Summary
- Intesa Sanpaolo has completed migration of core IT systems to Google Cloud regions in Milan and Turin, hosted in TIM data centres.
- More than 800 applications were migrated to Google Cloud infrastructure and a similar number were decommissioned at the bank’s physical headquarters.
- The migration turns domestic cloud regions, data residency, continuity, and data centre resilience into financial-sector infrastructure questions.
Intesa Sanpaolo has completed the migration of core IT systems to Google Cloud regions in Italy, using infrastructure hosted in TIM data centres in Milan and Turin.
The banking group says more than 800 applications were moved to Google Cloud infrastructure, while an equal number were decommissioned within the bank’s physical headquarters. The programme was delivered with TIM and Google Cloud as part of a wider shift towards cloud-native systems, data analytics, and AI-enabled operations.
The two Italian Google Cloud regions gave the bank local cloud infrastructure in Turin and Milan, with TIM providing data centre performance, connectivity, and end-to-end governance. Intesa sets out the migration details in its core banking cloud update.
Cloud regions become banking plant
Core banking migration is often described as an IT transformation, but the physical infrastructure is still doing the hard work. The move places mission-critical systems inside domestic cloud regions, where power availability, cooling, network connectivity, physical security, operations, incident response, and supplier governance all become part of the bank’s resilience model.
Intesa says the programme involved large data transfers with high security standards, speed, and low latency between cloud and legacy environments. It also says the cloud infrastructure absorbed heavy workload volumes while maintaining business continuity and without major incidents during migration phases. Those claims sit directly on the performance of the underlying data centres and networks, not only on software tooling.
The domestic location is central. European financial institutions are under continued pressure to modernise ageing systems while keeping control over data residency, outsourcing risk, continuity, supplier concentration, cyber security, and regulatory evidence. Public cloud can reduce some legacy constraints, but it does not remove operational accountability from the bank. It changes where the controls sit and which infrastructure providers become critical to service continuity.
TIM’s role shows how cloud regions depend on local operational capability. Data centre performance, connectivity, project governance, FinOps monitoring, and migration management have to align. A core system can be modernised on paper, yet fail in practice if latency, incident management, cost control, or resilience evidence are weak.
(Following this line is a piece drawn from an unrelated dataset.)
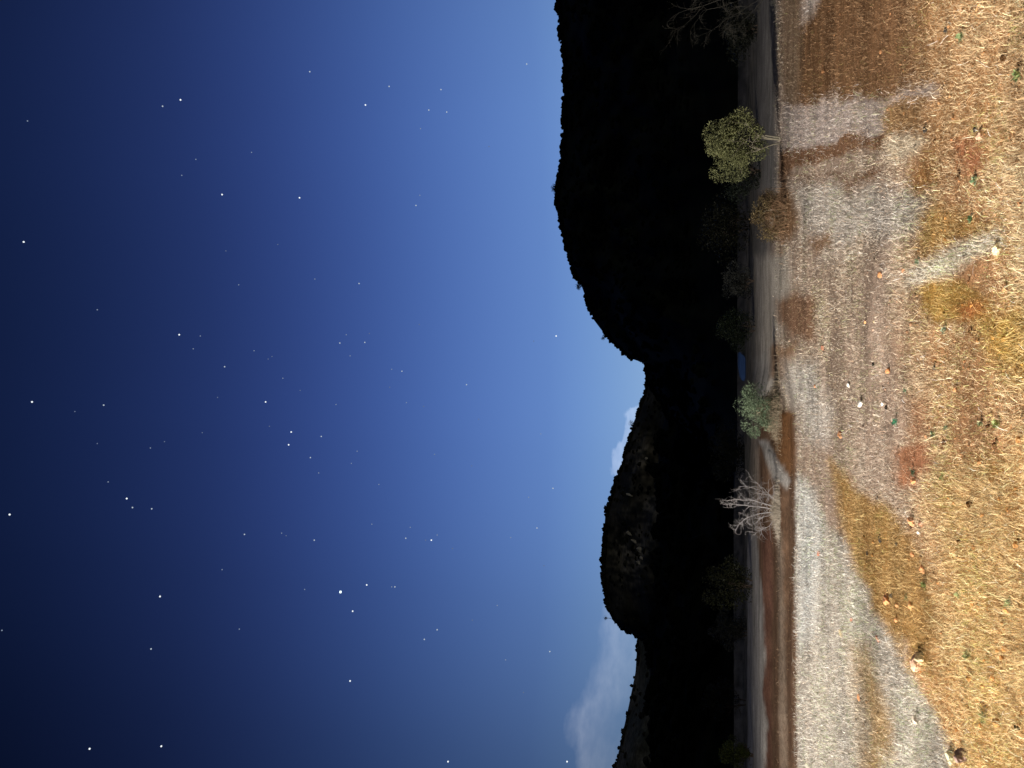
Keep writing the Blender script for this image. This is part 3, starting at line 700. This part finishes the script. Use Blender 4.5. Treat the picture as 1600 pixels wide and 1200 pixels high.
# loose clods and pebbles strewn over the field, too many to count
def pebbles(n):
    px = rng.uniform(1200, 1610, n); py = rng.uniform(-150, 1350, n); u = (800-px)/F; t = -CAMH/(st+u*ct)
    x = (600-py)/F*t; y = (ct-u*st)*t; z = gh(x, y); iv, fi = I1; m = len(iv)
    S, G, D = cover(x, y, z)
    sz = .0075*np.exp(rng.normal(0, .45, n))*(1+y*.03)
    V = (iv[None]*np.array([1, 1.1, .7])*(1+rng.normal(0, .2, (n, m, 1))))*sz[:, None, None] + np.stack([x, y, z+sz*.9], 1)[:, None]
    c = np.clip(S*1.4+np.array((.04, .01, 0)), 0, .7); lt = (rng.random(n) < .08)[:, None]; dk = (rng.random(n) < .25)[:, None]
    c = np.where(lt, G*.9, c); c = np.where(dk, c*.22, c)
    o = mk('pebbles', V.reshape(-1, 3), [(fi[None]+(np.arange(n)*m)[:, None, None]).reshape(-1, 3)], ground_m, tint=np.repeat(c, m, 0), smooth=False)
    tag(o, 'loose clods and pebbles strewn through the dry grass', 'pebbles', kind='stuff')
pebbles(900)

# ------------------------------------------------------------------ green weeds
weeds = [
 (1436, 408, 13, (.22, .34, .19), 'green leaf tuft at the tip of the white grass patch'), (1401, 659, 13, (.14, .42, .26), 'bright blue green weed in the middle of the field'),
 (1461, 678, 13, (.24, .31, .19), 'grey green weed farther of two in the pale near middle grass'), (1481, 668, 12, (.24, .31, .19), 'grey green weed nearer of two in the pale near middle grass'),
 (1428, 738, 14, (.17, .25, .15), 'dull green weed just beyond the round light orange stone'), (1519, 341, 14, (.22, .35, .18), 'green weed in the straw near the cream yellow stone'),
 (1541, 1122, 20, (.34, .38, .14), 'yellow green weed at the near left of the golden grass'), (1514, 1026, 17, (.32, .34, .14), 'olive weed nearer than the large pink stone'),
 (1447, 915, 16, (.28, .31, .12), 'olive weed beside the orange stone with a sharp shadow'), (1506, 55, 20, (.22, .28, .13), 'grey green weed tuft on the right near the orange soil strip'),
 (1595, 116, 22, (.24, .32, .13), 'green weed at the nearest right corner of the field'), (1525, 282, 14, (.24, .36, .2), 'small green weed near the red bare patch on the right'),
 (1478, 515, 14, (.36, .42, .3), 'pale green weed beside the golden patch'), (1563, 662, 18, (.36, .42, .16), 'lime weed in the near middle straw'),
 (1535, 662, 12, (.36, .40, .22), 'pale weed farther than the lime weed'), (1580, 945, 18, (.32, .38, .18), 'faint green weed in the bright near straw'),
 (1418, 934, 12, (.22, .27, .12), 'dark olive tuft between the orange stones'), (1500, 930, 13, (.26, .32, .14), 'thin green weed with a long straw beside it'),
 (1416, 610, 10, (.2, .34, .22), 'tiny teal weed in the middle grass'), (1475, 745, 13, (.22, .36, .1), 'bright green sprig nearer than the red bare patch'),
]
for k, (px, py, wpx, c, lab) in enumerate(weeds):
    x, y, z = at(px, py); depth = y*ct; wm = wpx*depth/F; rs = np.random.default_rng(500+k)
    n = 26; a = rs.uniform(0, 6.28, n); e = rs.uniform(.15, 1.2, n); L_ = wm*rs.uniform(.4, .75, n); W = L_*rs.uniform(.16, .28, n)
    d = np.stack([np.cos(a)*np.cos(e), np.sin(a)*np.cos(e), np.sin(e)], 1); s = np.stack([-np.sin(a), np.cos(a), 0*a], 1)*W[:, None]
    p0 = d*.02*wm; p1 = p0+d*(L_*.55)[:, None]; p2 = p1+d*(L_*.5)[:, None]-np.array([0, 0, 1])*(L_*.18)[:, None]
    V = np.stack([p0-s*.15, p0+s*.15, p1+s, p1-s, p2], 1).reshape(-1, 3); b_ = (np.arange(n)*5)[:, None]
    cols = np.array(c)*np.exp(rs.normal(0, .22, n))[:, None]
    o = mk('weed', V, [np.concatenate([b_, b_+1, b_+2, b_+3], 1), np.concatenate([b_+3, b_+2, b_+4], 1)], leaf_m, tint=np.repeat(cols, 5, 0), smooth=False, loc=(x, y, z)); tag(o, lab, 'weed')

# ------------------------------------------------------------------ stars
B_ = [(282,156),(347,304),(468,309),(37,378),(571,164),(280,523),(50,628),(415,628),(455,675),(451,695),(198,779),(869,525),(15,804),(250,932),(140,1170),(252,1166),(674,844),(573,914),(551,955),(547,1064),(700,1190),(886,1190)]
M_ = [(254,166),(484,112),(608,135),(689,140),(670,172),(698,175),(823,100),(650,321),(351,573),(162,633),(485,715),(207,793),(237,795),(561,443),(570,535),(531,536),(628,580),(729,601),(502,682),(864,763),(382,835),(491,844),(236,1014),(634,841),(839,825),(617,917),(683,984),(663,999),(859,1018)]
F_ = [(43,189),(393,238),(306,249),(284,274),(657,201),(656,305),(152,484),(313,525),(302,545),(373,445),(492,436),(397,548),(442,591),(235,700),(498,739),(169,753),(541,523),(547,556),(612,577),(525,632),(635,629),(558,705),(549,724),(679,710),(845,678),(592,757),(826,777),(440,833),(347,890),(476,921),(3,985),(374,983),(581,819),(641,824),(683,836),(798,840),(612,917),(777,946),(790,1031)]
V_ = [(434,382),(353,392),(764,229),(425,557),(419,561),(469,610),(340,621),(117,643),(257,690),(152,693),(316,676),(421,666),(577,521),(655,507),(834,533),(609,605),(662,635),(748,655),(737,728),(447,837),(665,844),(707,857),(850,884),(738,969),(818,1082)]
B_LAB = ['bright star with a fainter companion close by, high above the olive tree', 'higher of two bright stars standing above the summit of the tall hill', 'lower of two bright stars standing above the summit of the tall hill',
 'bright star close to the top of the sky above the tall hill', 'bright star over the flat shoulder of the tall hill near a loose small group', 'bright star high over the falling slope of the tall hill, two faint ones beneath',
 'bright star near the top of the sky, straight above the notch between the hills', 'bright star halfway up the sky, straight above the notch between the hills', 'member of a close bright pair nearer the tall hill side', 'member of a close bright pair nearer the rounded hill side',
 'bright star high over the rounded hill with two small ones trailing beneath', 'lowest bright star, hanging just over the falling slope of the tall hill', 'topmost star of the sky, above the rounded hill', 'bright star high above the single brightest star',
 'upper of two bright stars high over the far ridge', 'lower of two bright stars high over the far ridge', 'bright star low above the rounded hill, faint ones around it', 'bright star just beneath the single brightest star, toward the rounded hill',
 'bright star close beside the single brightest star, toward the far ridge', 'lone bright star level with the brightest one, above the far ridge', 'bright star at the border of the sky above the big cloud', 'bright star at the border of the sky touching the big cloud']
def star_mat(name, c, s):
    m = bpy.data.materials.new(name); m.use_nodes = True; t = m.node_tree; t.nodes.clear()
    e = t.nodes.new('ShaderNodeEmission'); e.inputs[0].default_value = (*c, 1); e.inputs[1].default_value = s
    t.links.new(e.outputs[0], t.nodes.new('ShaderNodeOutputMaterial').inputs[0]); return m
SD = 9000.
def stars(pts, rpx, m, lab, size):
    proto = None; iv, fi = I1
    for n_, (px, py) in enumerate(pts):
        u = (800-px)/F; d = Vector(((600-py)/F, ct-u*st, st+u*ct)).normalized()*SD
        k = d.dot(fwd)
        if proto is None:
            proto = mk('star', iv*(rpx*k/F), [fi], m, loc=d+Vector((0, 0, CAMH))); o = proto
        else:
            o = proto.copy(); col.objects.link(o); o.location = d+Vector((0, 0, CAMH))
        tag(o, lab if isinstance(lab, str) else lab[n_], 'star', 'stars in the night sky of '+size)
stars([(532, 925)], 2.2, star_mat('star_glow', (.85, 1, 1), 1.6), 'brightest bluish white star, high above the left hill', 'greatest brightness')
stars(B_, 1.45, star_mat('star_bright', (.9, .97, 1), 1.15), B_LAB, 'high brightness')
stars(M_, 1.3, star_mat('star_middle', (.75, .88, 1), .6), 'medium bright small star in the blue night sky', 'medium brightness')
stars(F_, 1.1, star_mat('star_faint', (.6, .75, 1), .38), 'faint small star in the blue night sky', 'low brightness')
stars(V_, .95, star_mat('star_dim', (.5, .65, 1), .25), 'hardly visible tiny star in the blue night sky', 'lowest brightness')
Legacy risk leaves the head office
Decommissioning about 800 applications at the bank’s physical headquarters indicates that the project went beyond moving servers from one environment to another. It involved rationalising part of the application estate while shifting core workloads into cloud infrastructure. That reduces one set of physical and operational dependencies while increasing dependence on cloud regions, network links, platform governance, and supplier contracts.
The staff element reinforces the scale of the transition. More than 3,000 Intesa employees were involved in training, leading to more than 170 Google Cloud certifications. Skills become part of resilience when critical workloads move into new operating environments. A bank that lacks internal cloud and infrastructure literacy cannot govern its suppliers with confidence.
For Italy, the project strengthens the position of domestic cloud-region infrastructure in regulated markets. Banks, public bodies, healthcare organisations, and strategic enterprises all need modern platforms, but many cannot treat global cloud as location-neutral. The Turin and Milan regions give Intesa a localised platform for data, AI, and application modernisation while keeping workloads inside Italian-hosted infrastructure.
The migration also adds weight to the European debate around sovereignty and resilience. Cloud regions are often presented as abstract availability zones, but they remain physical data centre clusters with power feeds, generators, chillers, network rooms, access controls, maintenance schedules, and incident histories. Once core banking systems sit inside them, those facilities form part of national economic infrastructure.
Intesa’s programme shows how cloud modernisation is moving deeper into regulated operations. The transaction layer, the data layer, and the resilience layer are now bound to the same physical and contractual environment. The bank may have moved away from legacy systems in its own buildings, but the infrastructure burden has not disappeared. It has moved into Italian cloud regions that now carry a larger share of financial-sector continuity.